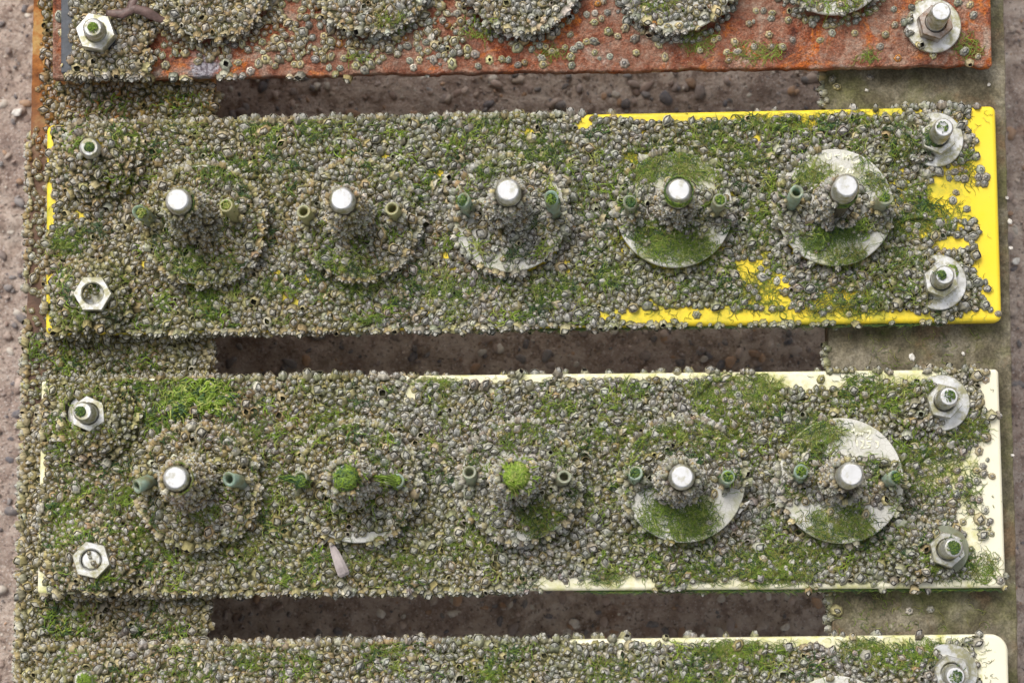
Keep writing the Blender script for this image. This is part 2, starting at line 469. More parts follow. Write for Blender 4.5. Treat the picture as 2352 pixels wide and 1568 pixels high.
# ------------------------------------------------------------------ where things stand
DISC_Z, DISC_R = .0088, .0293
DISCS = [  # panel, centre px (on the disc face), radius px, barnacle cover
    ('rust', 483, -46, 137, 1.0), ('rust', 850, -58, 134, 1.0), ('rust', 1195, -56, 132, 1.0), ('rust', 1556, -56, 132, .85), ('rust', 1912, -96, 134, .35),
    ('yellow', 466, 515, 138, 1.0), ('yellow', 822, 505, 136, 1.0), ('yellow', 1170, 492, 133, .82), ('yellow', 1549, 481, 134, .30), ('yellow', 1918, 476, 135, .22),
    ('cream', 455, 1115, 137, 1.0), ('cream', 822, 1108, 136, .98), ('cream', 1195, 1105, 135, .93), ('cream', 1570, 1103, 140, .45), ('cream', 1932, 1103, 142, .42),
    ('pale', 1925, 1690, 134, .4),
]
DW = [P(px, py, DISC_Z) for _, px, py, _, _ in DISCS]
DR = [r / PXM for *_, r, _ in [(a, b, c, r, e) for a, b, c, r, e in DISCS]]
# rods: disc index, top px, base px, height, sleeve fraction, sleeve base radius mm, sleeve side (None = all round, else angle)
RODS = [
    (5, (408, 459), (446, 505), .055, .86, 12.5, None), (6, (785, 457), (806, 501), .055, .86, 11.8, None), (7, (1167, 437), (1170, 484), .055, .80, 11.5, None),
    (8, (1560, 436), (1552, 478), .052, .66, 10.5, None), (9, (1945, 427), (1918, 474), .055, .74, 12.0, PI * .95),
    (10, (403, 1097), (436, 1110), .052, .88, 14.0, None), (11, (790, 1096), (808, 1108), .050, .97, 12.5, None), (12, (1181, 1092), (1182, 1106), .050, .97, 12.5, None),
    (13, (1567, 1094), (1556, 1106), .053, .85, 12.0, None), (14, (1956, 1089), (1930, 1104), .055, .70, 11.0, PI),
]
ORD = ['first', 'second', 'third', 'fourth', 'fifth']
ROD_R = .0062
# bolts: base px (washer centre, z=0), top px, z of the top, nut offset z, has washer, nut, shank; panel
BOLTS = [
    ('rust', (224, 80), (213, 64), .031, 'nut', .0085), ('rust', (2143, 61), (2162, 27), .031, 'full', .0012),
    ('yellow', (218, 354), (205, 338), .026, 'shank', .0012), ('yellow', (2148, 322), (2168, 293), .027, 'full', .0012),
    ('yellow', (217, 678), (215, 674), .019, 'hex', .0098), ('yellow', (2155, 649), (2170, 632), .024, 'full', .0012),
    ('cream', (210, 953), (190, 945), .026, 'full', .003), ('cream', (2162, 925), (2180, 910), .022, 'full', .0012),
    ('cream', (214, 1286), (212, 1284), .019, 'hex', .0100), ('cream', (2168, 1263), (2190, 1257), .024, 'clear', .0012),
    ('pale', (196, 1572), (192, 1562), .022, 'shank', .0012), ('pale', (2179, 1543), (2195, 1553), .024, 'full', .0012),
]
# mounds of barnacles heaped on the panels: px, py, radius px, height, flat top radius px
MOUNDS = [(232, 368, 112, .012, 18), (222, 680, 100, .0085, 40), (222, 965, 105, .0085, 30), (218, 1290, 112, .009, 42), (200, 1585, 105, .010, 15),
          (2100, 320, 70, .004, 10), (2095, 640, 75, .005, 20), (2095, 930, 80, .005, 20), (2100, 1265, 85, .006, 25), (2110, 1545, 70, .005, 20)]
MW = [(P(a, b)[:2], r / PXM, h * 1.3, f / PXM) for a, b, r, h, f in MOUNDS]
BLK = [P(140, 168, .0065), P(338, 160, .0065), P(338, -190, .0065), P(140, -180, .0065)]    # slate plate under the top bolt
def edge_dist(k, x, y):
    c = ccw(k); d = np.full(np.shape(x), 9.0)
    for i in range(4):
        a, b = c[i], c[(i + 1) % 4]; e = b - a; L = math.hypot(e[0], e[1])
        d = np.minimum(d, ((x - a[0]) * -e[1] + (y - a[1]) * e[0]) / L)
    return d
def surf(x, y):
    """height of the solid surface carrying growth; also returns the panel index (-1 none, 4 left rail, 5 right rail)"""
    x, y = np.asarray(x, float), np.asarray(y, float)
    z = np.full(x.shape, -1.0); reg = np.full(x.shape, -1)
    l = (x > xl0) & (x < xl1); z[l] = ZR; reg[l] = 4
    r = (x > xr0) & (x < xr1); z[r] = ZR; reg[r] = 5
    for i, k in enumerate(PANELS):
        ins = edge_dist(k, x, y) > 0
        z[ins] = 0; reg[ins] = i
    pan = (reg >= 0) & (reg < 4)
    add = np.zeros(x.shape)
    for (c, R, h, f) in MW:
        d = np.hypot(x - c[0], y - c[1])
        t = np.clip((d - f) / (R - f), 0, 1)
        add = np.maximum(add, h * (1 - t ** 1.9) * np.where(d < R, 1, 0))
    z = np.where(pan, z + add, z)
    for (p, *_), c, R in zip(DISCS, DW, DR):
        d = np.hypot(x - c[0], y - c[1])
        z = np.where((d < R) & pan, np.maximum(z, DISC_Z) + np.where(add > .001, add * .6, 0), z)
    bx0, bx1, by0 = BLK[0][0], BLK[1][0], BLK[0][1]
    b = (x > bx0) & (x < bx1) & (y > by0)
    z = np.where(b, np.maximum(z, .0065), z)
    return z, reg
def normals(x, y):
    e = .0018
    zs = [surf(x + dx, y + dy)[0] for dx, dy in ((e, 0), (-e, 0), (0, e), (0, -e))]
    zs = [np.where(q < -.5, -.03, q) for q in zs]
    gx, gy = (zs[0] - zs[1]) / (2 * e), (zs[2] - zs[3]) / (2 * e)
    gx, gy = np.clip(gx, -1.1, 1.1), np.clip(gy, -1.1, 1.1)
    n = np.stack([-gx, -gy, np.ones_like(gx)], -1)
    return n / np.linalg.norm(n, axis=-1, keepdims=True)

# ------------------------------------------------------------------ discs
def strokes(parent, lines, px0, py0, z, w=.00050):
    """hand-painted writing: each line of zoom pixels becomes a thin flat stroke lying on the disc"""
    loc = np.array(parent.location)
    for name_pts in lines:
        pts = [P(px0 + a * .1465, py0 + b * .1465, z) for a, b in name_pts]
        dense = []
        for a, b in zip(pts[:-1], pts[1:]):
            k = max(2, int(np.linalg.norm(b - a) / .0004)); dense += [a + (b - a) * j / k for j in range(k)]
        dense.append(pts[-1])
        V, F = [], []
        for i, p in enumerate(dense):
            q = dense[min(i + 1, len(dense) - 1)] - dense[max(i - 1, 0)]
            q = q / (np.linalg.norm(q) + 1e-9); s = np.array([-q[1], q[0], 0])
            ww = w * (1 + .45 * fbm(p[0], p[1], 500, 2))
            for sx, sz in ((-1, -.0002), (-.9, .00004), (.9, .00004), (1, -.0002)):
                V.append(p + s * ww * sx + np.array([0, 0, sz]) - loc)
        for i in range(len(dense) - 1):
            for k in range(3):
                a = i * 4 + k; F.append((a, a + 1, a + 5, a + 4))
        mesh_obj('marking', V, F, M_MARK, parent)
for i, ((pn, px, py, r, cov), c, R) in enumerate(zip(DISCS, DW, DR)):
    nth = ORD[i % 5] if pn != 'pale' else 'fifth'
    base = [c[0], c[1], 0]
    prof = [(.012, .0002), (.012, DISC_Z - .0024), (R - .0003, DISC_Z - .0024), (R, DISC_Z - .0020), (R, DISC_Z - .0005), (R - .0005, DISC_Z)]
    V, F = lathe(prof, 96, (0, 0, 0), (0, 0, 1))
    o = mesh_obj('disc', V, F, M_DISC, loc=base)
    for f in o.data.polygons:
        if len(f.vertices) > 4: f.use_smooth = False
    pl = {'rust': 'rusty panel', 'yellow': 'yellow panel', 'cream': 'upper cream panel', 'pale': 'lowest cream panel'}[pn]
    side = 'fifth' if pn == 'pale' else nth
    look = {True: 'round disc buried in barnacles', False: 'pale grey round disc with patches of green algae'}[cov > .8]
    if i == 9: look = 'bare grey disc with green algae and a painted U-W mark'
    if i == 14: look = 'bare grey disc with green algae and painted cream digits'
    if pn == 'pale': look = 'grey round disc showing only its upper rim'
    tag(o, f"{look}, {nth} on the {pl}", 'disc', 'round discs set along the panels')
    if i == 9:
        strokes(o, [[(800, 205), (800, 280), (835, 312), (880, 292), (870, 205)], [(930, 246), (1020, 240)], [(1065, 205), (1082, 305), (1120, 255), (1150, 312), (1180, 232)],
                    [(1195, 330), (1235, 378), (1275, 340), (1300, 375), (1322, 310)], [(1005, 430), (1050, 415), (1072, 450), (1035, 490)],
                    [(900, 485), (935, 520)], [(1120, 525), (1150, 462), (1180, 475), (1180, 520)], [(1210, 525), (1235, 488)], [(1455, 540), (1420, 548), (1415, 580), (1475, 570), (1480, 600), (1410, 615)]],
                1780.1, 321.6, DISC_Z + .00015)
    if i == 14:
        strokes(o, [[(640, 262), (770, 238)], [(642, 262), (668, 430)], [(655, 345), (760, 300)], [(815, 245), (910, 212), (905, 285), (845, 292), (915, 325), (900, 362), (862, 375), (830, 250)],
                    [(985, 312), (1115, 288)], [(1160, 335), (1185, 362), (1212, 322), (1232, 362), (1246, 280)], [(1275, 350), (1293, 412), (1330, 360), (1360, 402), (1392, 335)],
                    [(1440, 332), (1492, 325), (1498, 365), (1430, 440), (1512, 448)], [(1282, 470), (1296, 562)], [(1342, 485), (1382, 478), (1390, 530), (1350, 592), (1418, 590)],
                    [(1505, 488), (1450, 495), (1442, 530), (1490, 540), (1484, 580), (1438, 586)], [(1572, 488), (1610, 500), (1622, 550), (1592, 588)]],
                1780.1, 941.7, DISC_Z + .00015)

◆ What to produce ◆
Check each line above for "pixels" and return the ones that have it.

◆ Task solution ◆
Keep writing the Blender script for this image. This is part 2, starting at line 469. More parts follow. Write for Blender 4.5. Treat the picture as 2352 pixels wide and 1568 pixels high.
    """hand-painted writing: each line of zoom pixels becomes a thin flat stroke lying on the disc"""